No, by the end of that, we know that the Empire is a major galactic power with a large starfleet and multiple star systems that used to be part of a Republic, but has turned into a tyranny, is using the bureaucracy of that Old Republic in order to maintain control but is slowly dismantling it as the Emperor seizes more and more power, that the guardians of peace and justice in the galaxy that accompany the Republic had been hunted down and slaughtered by a servant of this Empire, that their primary doctrine is now to rule by fear in place of the democratic Senate that they have disbanded (which previously held the worst atrocities in chek, and had the power, if they sympathized with the Rebellion, to actually put a hitch in the Emperor's plans, but that has now been swept aside)... we know that the Rebel Alliance are a group of Imperial citizens that have turned and are opposing them because of their growing tyranny and tightening control, (as per Leia statements to Tarkin), and that because they have learned of the Empire's dreadful new weapon and have decided to take an active stand against them. We know they have leadership from elder statesman who are ceterans of the Clone Wars, and sympathies toward the Jedi Knights, are known of by the galaxy at large, have been on a number of secret bases throughout the galaxy, keeping on the move, abandoning old ones and finding new places to hide... we know plenty about the logistics and setup and motivations and goals, even implications of the Empire's size and origins. And all in one film.miguelnuva wrote:Star Wars has always had massive gaps, one could ask why the rebels are fighting the Empire for example in Anh.

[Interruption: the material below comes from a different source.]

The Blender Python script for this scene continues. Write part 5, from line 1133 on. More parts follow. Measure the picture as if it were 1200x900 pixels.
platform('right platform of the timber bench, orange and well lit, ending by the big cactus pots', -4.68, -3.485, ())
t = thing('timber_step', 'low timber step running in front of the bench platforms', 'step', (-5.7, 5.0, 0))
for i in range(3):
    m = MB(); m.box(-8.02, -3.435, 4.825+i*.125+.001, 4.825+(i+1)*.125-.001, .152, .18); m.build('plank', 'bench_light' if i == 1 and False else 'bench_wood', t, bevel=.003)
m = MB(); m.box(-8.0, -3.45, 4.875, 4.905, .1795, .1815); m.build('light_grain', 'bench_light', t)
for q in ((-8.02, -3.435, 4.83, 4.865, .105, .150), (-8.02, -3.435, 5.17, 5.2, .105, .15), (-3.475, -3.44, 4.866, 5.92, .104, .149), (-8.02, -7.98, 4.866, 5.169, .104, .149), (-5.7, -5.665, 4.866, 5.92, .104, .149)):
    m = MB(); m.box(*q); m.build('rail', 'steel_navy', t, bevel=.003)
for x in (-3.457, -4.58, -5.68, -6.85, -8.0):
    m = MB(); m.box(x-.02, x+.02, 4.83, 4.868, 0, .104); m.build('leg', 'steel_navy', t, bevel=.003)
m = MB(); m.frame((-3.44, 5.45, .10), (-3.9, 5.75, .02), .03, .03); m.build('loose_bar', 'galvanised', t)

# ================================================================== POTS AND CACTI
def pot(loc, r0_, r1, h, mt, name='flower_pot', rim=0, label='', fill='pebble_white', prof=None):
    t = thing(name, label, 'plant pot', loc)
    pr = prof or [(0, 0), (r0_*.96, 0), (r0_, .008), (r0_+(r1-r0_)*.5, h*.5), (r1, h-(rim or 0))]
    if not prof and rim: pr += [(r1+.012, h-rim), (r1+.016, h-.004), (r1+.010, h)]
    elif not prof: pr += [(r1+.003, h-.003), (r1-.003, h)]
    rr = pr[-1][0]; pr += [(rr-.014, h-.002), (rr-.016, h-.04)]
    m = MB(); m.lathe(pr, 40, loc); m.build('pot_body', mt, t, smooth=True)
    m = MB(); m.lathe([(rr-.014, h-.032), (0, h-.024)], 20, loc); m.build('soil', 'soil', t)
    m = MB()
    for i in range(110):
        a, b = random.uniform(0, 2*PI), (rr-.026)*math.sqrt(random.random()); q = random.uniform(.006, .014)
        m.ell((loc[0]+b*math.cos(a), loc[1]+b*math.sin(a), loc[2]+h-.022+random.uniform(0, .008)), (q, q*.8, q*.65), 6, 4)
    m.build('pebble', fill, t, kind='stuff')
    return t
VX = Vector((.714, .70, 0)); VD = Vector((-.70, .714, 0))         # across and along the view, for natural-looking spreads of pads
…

So far in two, we barely know a fraction of that about the First Order, and have no explanation how things went from the status quo that we were left in the precursor film to the current ones, which is rather a necessity for a sequel that has changed around the Galaxy so much to establish.
The original Star Wars threw us into something new, but it was masterful at leaving clues and context, by implication as well as direct statement, to allow us to get our bearings and get a very solid idea of what was going on. The sequel trilogy arguably creates just as new a universe, as completely disconnected as it is from anything that came before, or else make such a drastic change to a familiar universe that the audience is left completely without bearings. It is on them to do at least as much explanation- as the original prove it can be done organically in without disrupting the story for exposition- and is definitely incumbent upon the sequel to not spin the events of Episode 7 in such a direction as to make even less sense.*
*For instance, turning the Starkiller Base event into the loss of hope for the Galaxy and aparent complete defeat of the New Republic, or going from the New Republic sitting by the sidelines because the Resistance had no proof of the First Order's threat to retconning that Poe and the others, despite almost no time having passed in which they could have learned it, now know Snoke's mega-warship on sight, indicating that they did have prior knowledge of the First Order's strength.
These things weren't errors in and of themselves in The Force Awakens, but the way that TLJ chose to add to the mythology them turned into issues.